'''
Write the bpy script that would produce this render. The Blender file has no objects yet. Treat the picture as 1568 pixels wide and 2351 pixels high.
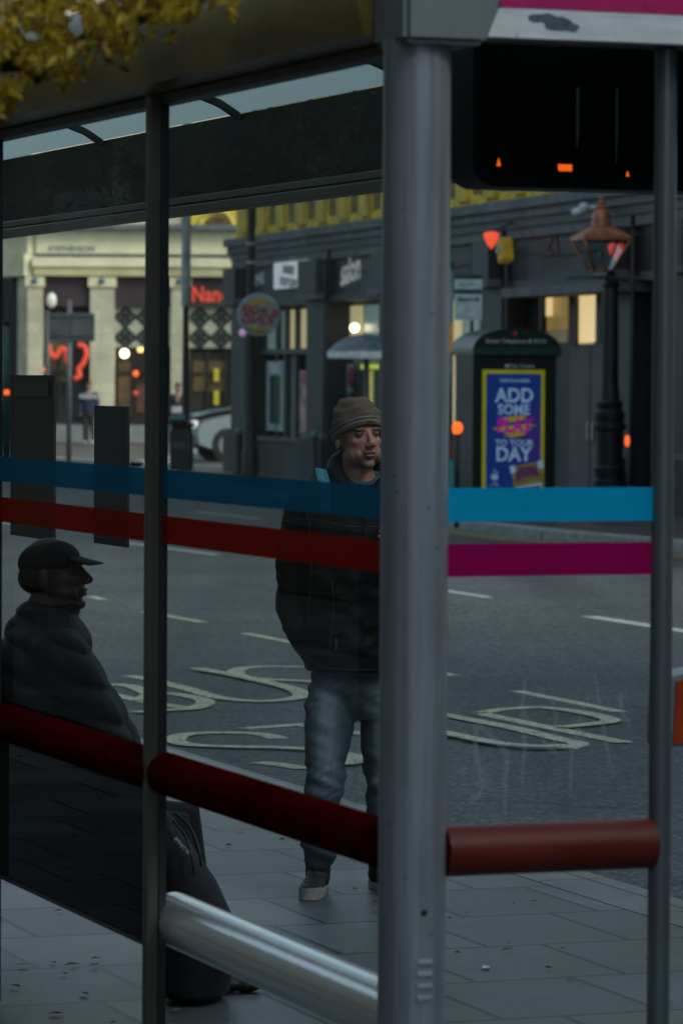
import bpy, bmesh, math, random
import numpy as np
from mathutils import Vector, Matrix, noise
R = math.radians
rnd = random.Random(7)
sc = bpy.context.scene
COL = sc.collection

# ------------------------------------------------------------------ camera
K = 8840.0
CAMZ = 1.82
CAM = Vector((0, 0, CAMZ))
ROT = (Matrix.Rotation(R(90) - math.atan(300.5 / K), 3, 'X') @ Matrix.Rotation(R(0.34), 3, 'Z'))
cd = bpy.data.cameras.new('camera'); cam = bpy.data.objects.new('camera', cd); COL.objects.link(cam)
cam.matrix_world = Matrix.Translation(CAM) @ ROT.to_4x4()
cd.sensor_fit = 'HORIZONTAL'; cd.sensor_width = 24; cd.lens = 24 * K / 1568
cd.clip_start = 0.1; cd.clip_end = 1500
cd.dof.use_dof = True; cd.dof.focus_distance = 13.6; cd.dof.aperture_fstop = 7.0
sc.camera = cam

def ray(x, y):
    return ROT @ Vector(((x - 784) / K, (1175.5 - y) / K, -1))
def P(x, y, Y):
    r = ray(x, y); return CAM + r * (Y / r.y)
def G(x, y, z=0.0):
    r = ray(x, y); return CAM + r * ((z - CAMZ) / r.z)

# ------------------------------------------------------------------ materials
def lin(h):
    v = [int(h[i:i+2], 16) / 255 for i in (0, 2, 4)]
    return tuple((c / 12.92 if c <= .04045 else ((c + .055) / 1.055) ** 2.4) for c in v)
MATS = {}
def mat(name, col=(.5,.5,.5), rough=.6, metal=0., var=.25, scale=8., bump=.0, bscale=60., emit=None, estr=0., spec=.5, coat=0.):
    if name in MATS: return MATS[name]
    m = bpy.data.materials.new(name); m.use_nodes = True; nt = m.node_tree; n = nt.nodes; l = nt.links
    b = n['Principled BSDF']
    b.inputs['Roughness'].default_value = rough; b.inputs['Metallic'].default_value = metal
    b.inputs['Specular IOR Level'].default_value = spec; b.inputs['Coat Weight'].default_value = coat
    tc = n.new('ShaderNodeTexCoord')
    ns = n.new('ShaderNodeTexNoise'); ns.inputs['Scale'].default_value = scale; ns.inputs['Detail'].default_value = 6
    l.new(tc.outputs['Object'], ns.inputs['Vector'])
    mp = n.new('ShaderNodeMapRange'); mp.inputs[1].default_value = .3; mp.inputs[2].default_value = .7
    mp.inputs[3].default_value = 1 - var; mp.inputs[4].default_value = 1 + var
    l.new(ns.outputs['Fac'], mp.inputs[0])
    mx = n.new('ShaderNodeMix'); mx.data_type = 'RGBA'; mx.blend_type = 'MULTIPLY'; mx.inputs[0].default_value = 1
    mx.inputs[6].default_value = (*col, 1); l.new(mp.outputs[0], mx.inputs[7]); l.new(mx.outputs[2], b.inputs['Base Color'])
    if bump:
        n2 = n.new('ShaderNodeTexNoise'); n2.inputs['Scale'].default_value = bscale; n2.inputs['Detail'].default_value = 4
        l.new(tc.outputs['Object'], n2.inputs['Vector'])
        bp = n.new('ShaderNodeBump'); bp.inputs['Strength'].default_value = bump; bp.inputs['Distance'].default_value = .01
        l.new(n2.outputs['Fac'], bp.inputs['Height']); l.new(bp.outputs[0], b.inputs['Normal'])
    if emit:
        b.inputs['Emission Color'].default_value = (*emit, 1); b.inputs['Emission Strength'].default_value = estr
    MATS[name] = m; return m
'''
= What to work on =
Repeat, word for word and with no pictures, only the lines running from the beginning of the data to the line that contains "r = ray(x, y); return CAM + r * ((z".

= Solution for this problem =
Write the bpy script that would produce this render. The Blender file has no objects yet. Treat the picture as 1568 pixels wide and 2351 pixels high.
import bpy, bmesh, math, random
import numpy as np
from mathutils import Vector, Matrix, noise
R = math.radians
rnd = random.Random(7)
sc = bpy.context.scene
COL = sc.collection

# ------------------------------------------------------------------ camera
K = 8840.0
CAMZ = 1.82
CAM = Vector((0, 0, CAMZ))
ROT = (Matrix.Rotation(R(90) - math.atan(300.5 / K), 3, 'X') @ Matrix.Rotation(R(0.34), 3, 'Z'))
cd = bpy.data.cameras.new('camera'); cam = bpy.data.objects.new('camera', cd); COL.objects.link(cam)
cam.matrix_world = Matrix.Translation(CAM) @ ROT.to_4x4()
cd.sensor_fit = 'HORIZONTAL'; cd.sensor_width = 24; cd.lens = 24 * K / 1568
cd.clip_start = 0.1; cd.clip_end = 1500
cd.dof.use_dof = True; cd.dof.focus_distance = 13.6; cd.dof.aperture_fstop = 7.0
sc.camera = cam

def ray(x, y):
    return ROT @ Vector(((x - 784) / K, (1175.5 - y) / K, -1))
def P(x, y, Y):
    r = ray(x, y); return CAM + r * (Y / r.y)
def G(x, y, z=0.0):
    r = ray(x, y); return CAM + r * ((z - CAMZ) / r.z)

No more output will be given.